Этот сержант, в сущности, был неплохим мальчишкой, но он, отравленный нацистским обучением, пробовал играть с нами, как играют с оловянными солдатиками. До возвращения в казарму оставался ещё целый час, и он быстрым шагом повёл нас на картофельное поле, в десяти минутах ходьбы от места маневров. После того как часовой занял своё место наверху, он приказал нам копать землю с помощью Speckmesser, немецкого штыка, по форме напоминающего нож, и заполнить наши карманы клубнями. Через четверть часа мы уже сидели вокруг костра, спрятавшись в лесочке, жарили и ели нашу картошку.
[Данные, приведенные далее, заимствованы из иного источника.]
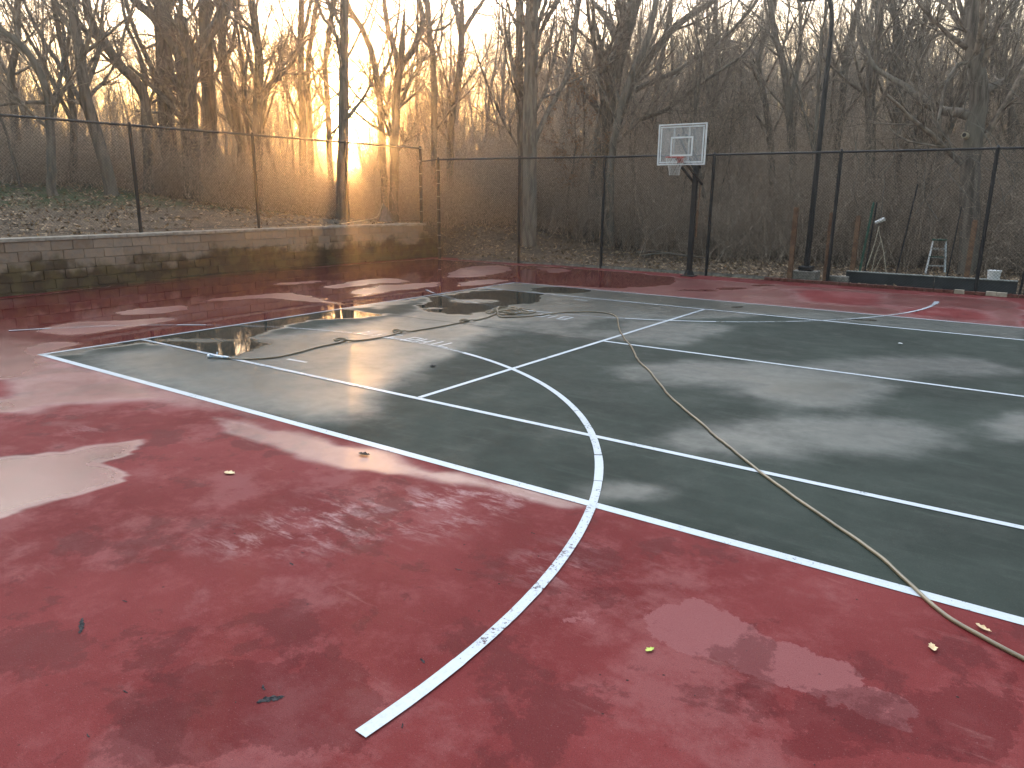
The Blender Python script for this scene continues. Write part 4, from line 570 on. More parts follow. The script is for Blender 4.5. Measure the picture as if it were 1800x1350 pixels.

Я всё время говорю «эльзасцы», но вместо этого я должен говорить «эльзасцы, лотарингцы и люксембуржцы», поскольку нас специально смешали в разных подразделениях. Люксембуржцы были, конечно, самыми активными и храбрыми среди нарушителей установленного порядка. Я помню одного молодого парня лет двадцати, высокого, тощего, каска была ему так велика, что болталась на голове то направо, то налево и падала на глаза при каждом движении. Настоящий Дон Кихот! Он всё время делал не то, что ему приказывали, и с медлительностью, выводившей из себя немецкого унтера. Каждый день его вызывали из строя для индивидуальных упражнений. Rechts… urn! (Наира… во!) Он медленно поворачивался на четверть оборота направо, а частенько и налево. Gewehr…uber! (На пле… чо!) Ружьё на плечо он поднимал, как полено. Это регулярно заканчивалось сеансом Hinlegen! — Aufstehn! (Лечь! — Встать!) Он всегда повиновался, но с обескураживающей медлительностью. Немцы, отчаявшись, в конце концов стали считать его слабоумным. Этого он и добивался! Но во время обучения он всё равно оставался козлом отпущения в роте.